Return each line containing the string "mkobj".
***** Dataset section
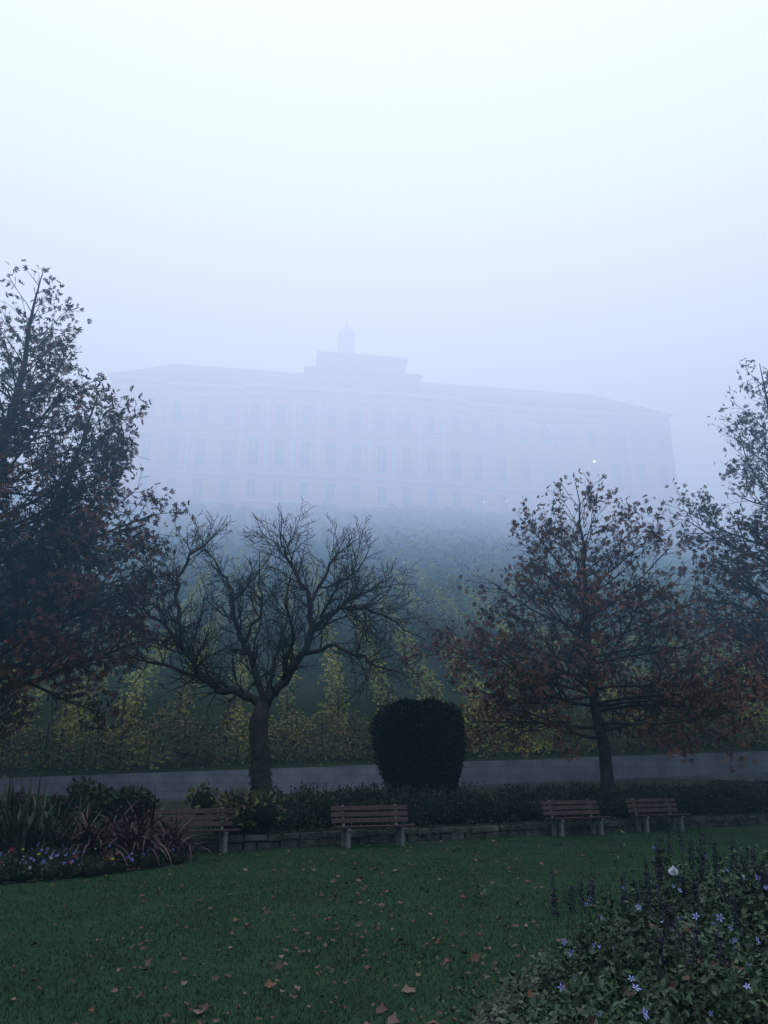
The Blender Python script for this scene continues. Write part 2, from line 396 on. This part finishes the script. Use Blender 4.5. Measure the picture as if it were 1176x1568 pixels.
for _ in range(230):
    s=random.uniform(-2.5,17); back=random.uniform(.3,1.6); p=Vector((s*ca-sa*back,19.3+s*sa+ca*back,.75)); d=(rdir()*.35+Vector((0,0,1))).normalized(); L=random.uniform(.25,.6)
    mbs.tube([p[:],(p+d*L*.5)[:],(p+d*L)[:]],[.006,.005,.003],3)
    for k in range(14):
        q=p+d*L*random.uniform(.3,1); P.append(q[:]); T.append((rdir()+Vector((0,0,.3)))[:])
mbs.obj('hedge_shoots',[bark],hr)
scatter('shoot_leaves',LEAF,np.array(P),np.array(T),rng.uniform(.04,.09,len(P)),hedgeL,hr)
yl=leaf_mat('yellowing_shrub_leaves',[(.08,.095,.033),(.12,.125,.045),(.05,.07,.03),(.16,.135,.05)],clump=2.5)
lum=[((-3.4+random.gauss(0,.5),17.95+random.gauss(0,.15),.72+random.uniform(-.25,.25)),(.36,.32,.34)) for _ in range(12)]
shrub('hydrangea_shrub',lum,210,.14,yl)
dk=leaf_mat('laurel_leaves',[(.014,.028,.014),(.03,.05,.022),(.045,.065,.03)],clump=2)
lum=[((-5.7+random.gauss(0,.6),17.3+random.gauss(0,.25),.68+random.uniform(-.4,.35)),(random.uniform(.25,.45),.34,random.uniform(.22,.36))) for _ in range(15)]
shrub('laurel_shrub',lum,260,.12,dk)
rd=leaf_mat('dark_red_leaves',[(.05,.02,.024),(.08,.03,.034),(.03,.022,.022)],clump=3)
lum=[((-7.0+random.gauss(0,.45),16.8+random.gauss(0,.2),.68+random.uniform(-.4,.35)),(random.uniform(.2,.32),.28,random.uniform(.2,.34))) for _ in range(12)]
shrub('smoke_bush',lum,320,.1,rd)
lum=[((-10+random.gauss(0,1.6),17.6+random.gauss(0,.5),.6+random.uniform(-.25,.25)),(.5,.45,.4)) for _ in range(22)]
shrub('border_shrub',lum,250,.1,dk)
lum=[((x+random.gauss(0,.1),15.6+(x+6)*.55+random.gauss(0,.15),.25+random.uniform(-.1,.12)),(.34,.3,.3)) for x in np.arange(-8.5,-4.3,.3)]
shrub('low_green_shrub',lum,260,.08,dk)

# topiary
prof=[(.35,.78),(.7,.84),(1.2,.93),(1.7,1.06),(2.2,1.2),(2.7,1.22),(3.0,1.17),(3.2,1.05),(3.34,.75),(3.4,.0)]
cx,cy=1.03,23.0
root=empty('clipped_yew_bush'); V=[];F=[];nn=28
def yewr(z,th):
    r=np.interp(z,[p[0] for p in prof],[p[1] for p in prof])
    return r*(1+.045*np.sin(3*th+z*2)+.04*np.sin(7*th-z*5)+.03*np.sin(13*th+z*9))
for (z,r) in prof:
    for j in range(nn):
        th=2*math.pi*j/nn; q=float(yewr(z,th))*.92; V.append((cx+q*math.cos(th),cy+q*math.sin(th),z-.06))
for i in range(len(prof)-1):
    for j in range(nn):
        a=i*nn+j;b=i*nn+(j+1)%nn; F.append((a,b,b+nn,a+nn))
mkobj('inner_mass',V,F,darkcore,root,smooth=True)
n=28000; z=rng.uniform(.4,3.36,n); top=rng.random(n)<.14; th=rng.uniform(0,6.283,n)
r=yewr(z,th); r=np.where(top,np.sqrt(rng.random(n))*1.08,r); z=np.where(top,3.34-.2*(r/1.08)**6+.06*np.sin(r*7+th*2)+.05*np.sin(th*5),z)
r=r*rng.uniform(.92,1.07,n)
z=z+rng.normal(0,.04,n)
yew=leaf_mat('yew_needles',[(.006,.013,.009),(.012,.022,.014),(.022,.034,.02)],clump=2.5)
scatter('needles',LEAF,np.c_[cx+r*np.cos(th),cy+r*np.sin(th),z],np.c_[np.cos(th),np.sin(th),np.where(top,1.2,.5)]+rng.normal(size=(n,3))*.5,rng.uniform(.04,.11,n),yew,root)

# ---------------------------------------------------------------- left flower bed
def ribbons(name,items,mat,parent,wid=.03,seg=6):
    V=[];F=[]
    for (b,az,L,arch,el) in items:
        p=Vector(b); d=Vector((math.cos(az)*math.cos(el),math.sin(az)*math.cos(el),math.sin(el)))
        tw=random.uniform(-.7,.7)
        side=Vector((-math.sin(az+tw),math.cos(az+tw),0)); k=len(V)
        for i in range(seg+1):
            f=i/seg; w=wid*(1-f**2.2)*(.6+.4*min(1,f*4))+.001
            V+=[(p-side*w)[:],(p+side*w)[:]]
            d=(d+Vector((0,0,-arch))).normalized(); p=p+d*(L/seg)
        for i in range(seg):
            a=k+2*i; F.append((a,a+1,a+3,a+2))
    return mkobj(name,V,F,mat,parent)
flax=leaf_mat('flax_leaves',[(.025,.045,.025),(.045,.07,.035),(.065,.09,.05)],clump=2)
burg=leaf_mat('burgundy_leaves',[(.07,.035,.04),(.11,.05,.055),(.06,.045,.04),(.15,.09,.075)],clump=2)
random.seed(5)
for (x,y,n,L) in ((-6.5,14.9,130,1.45),(-5.75,14.9,80,1.25),(-7.6,15.2,90,1.4)):
    r=empty('flax_plant')
    ribbons('leaves',[((x+random.gauss(0,.16),y+random.gauss(0,.12),0),random.uniform(0,6.28),L*random.uniform(.7,1.15),random.uniform(.03,.2),random.uniform(.8,1.5)) for _ in range(n)],flax,r,.034)
for (x,y,n,L) in ((-5.1,14.9,120,1.2),(-4.5,15.1,130,1.25),(-4.0,15.6,70,1.0)):
    r=empty('burgundy_grass_plant')
    ribbons('leaves',[((x+random.gauss(0,.16),y+random.gauss(0,.12),.05),random.uniform(0,6.28),L*random.uniform(.7,1.2),random.uniform(.2,.42),random.uniform(.9,1.45)) for _ in range(n)],burg,r,.03)
def poly_sheet(name,pts,z,mat):
    return mkobj(name,[(x,y,z) for x,y in pts],[tuple(range(len(pts)))],mat)
poly_sheet('flower_bed_soil',[(-12,11.2),(-7,11.7),(-5.7,12.3),(-4.7,13.2),(-3.95,14.3),(-3.65,15.2),(-3.95,16.0),(-4.7,16.45),(-7.0,15.35),(-12,12.65)],.02,noise_mat('soil',[(.015,.012,.009),(.04,.03,.02)],scale=8,bump=1,bscale=30))
def inbed(n,mx=1.5):
    t=rng.random(n)
    ex=np.interp(t,[0,.35,.55,.75,.9,1],[-9.5,-6.6,-5.6,-4.7,-4.0,-3.7]); ey=np.interp(t,[0,.35,.55,.75,.9,1],[11.7,12.0,12.5,13.3,14.3,15.2])
    d=rng.random(n)**1.2*mx
    return ex-d*.55+rng.normal(0,.08,n), ey+d*.85+rng.normal(0,.08,n), d
x,y,d=inbed(240)
lum=[((a,b,.07+.04*min(dd,1.5)),(random.uniform(.1,.24),random.uniform(.1,.22),random.uniform(.08,.17)+.07*min(dd,1.5))) for a,b,dd in zip(x,y,d)]
bedg=leaf_mat('bedding_leaves',[(.014,.03,.016),(.03,.05,.025),(.04,.035,.03),(.02,.04,.03)],clump=2)
bedroot=shrub('bedding_plants',lum,460,.055,bedg)
def fmat(name,cols,e=0):
    return leaf_mat(name,cols,clump=4,lo=.8,hi=1.1,rough=.7)
fm=[('pansy_flowers',[(.14,.13,.4),(.25,.25,.5),(.08,.07,.3)],180,.032),('white_flowers',[(.4,.4,.45),(.6,.6,.62)],45,.03),
    ('red_flowers',[(.4,.03,.04),(.3,.05,.08)],24,.05),('yellow_flowers',[(.5,.42,.05),(.45,.45,.1)],20,.038)]
for nm,c,n,sz in fm:
    x,y,d=inbed(n); z=.2+.12*np.minimum(d,1.5)+rng.uniform(-.05,.07,n)
    Tt=np.c_[rng.normal(size=n),rng.normal(size=n)*.4,rng.normal(size=n)*.5]
    scatter(nm,STAR,np.c_[x,y-.04,z],Tt,sz*rng.uniform(.7,1.3,n),fmat(nm,c),bedroot,N=np.c_[rng.normal(0,.6,n),-np.ones(n),rng.uniform(.3,1.4,n)])

# ---------------------------------------------------------------- benches
wood=noise_mat('bench_wood',[(.03,.018,.015),(.055,.03,.024),(.08,.045,.036)],scale=6,bump=.4,bscale=30,rough=.55)
conc=noise_mat('bench_concrete',[(.12,.125,.12),(.19,.19,.185)],scale=7,bump=.5,bscale=40,rough=.9)
def bench(x,y,yaw,W=1.8,leg=.62,z0=0):
    r=empty('park_bench'); r.location=(x,y,z0); r.rotation_euler=(0,0,yaw)
    m=MB()
    for i,yy in enumerate((-.21,-.07,.07)):
        m.box((0,yy,.43-.012*i),(W,.115,.035))
    m.obj('seat',[wood],r).modifiers.new('bev','BEVEL').width=.006
    m=MB()
    for i in range(3):
        z=.53+i*.125; m.box((0,.185+i*.032,z),(W,.03,.095),rx=-.25)
    m.obj('backrest',[wood],r).modifiers.new('bev','BEVEL').width=.006
    for k,sx in enumerate((-leg,leg)):
        m=MB()
        m.box((sx,-.17,.18),(.085,.1,.36)); m.box((sx,.14,.18),(.085,.1,.36)); m.box((sx,-.02,.375),(.083,.48,.055))
        m.box((sx,.235,.62),(.06,.04,.46),rx=-.25)
        m.obj(f'leg_{k+1}',[conc],r).modifiers.new('bev','BEVEL').width=.008
bench(-3.85,16.85,R(24)); bench(-.24,18.25,R(20)); bench(4.94,21.3,R(25)); bench(7.5,22.65,R(26))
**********
> _Result for this task_:
mkobj('inner_mass',V,F,darkcore,root,smooth=True)
    return mkobj(name,V,F,mat,parent)
    return mkobj(name,[(x,y,z) for x,y in pts],[tuple(range(len(pts)))],mat)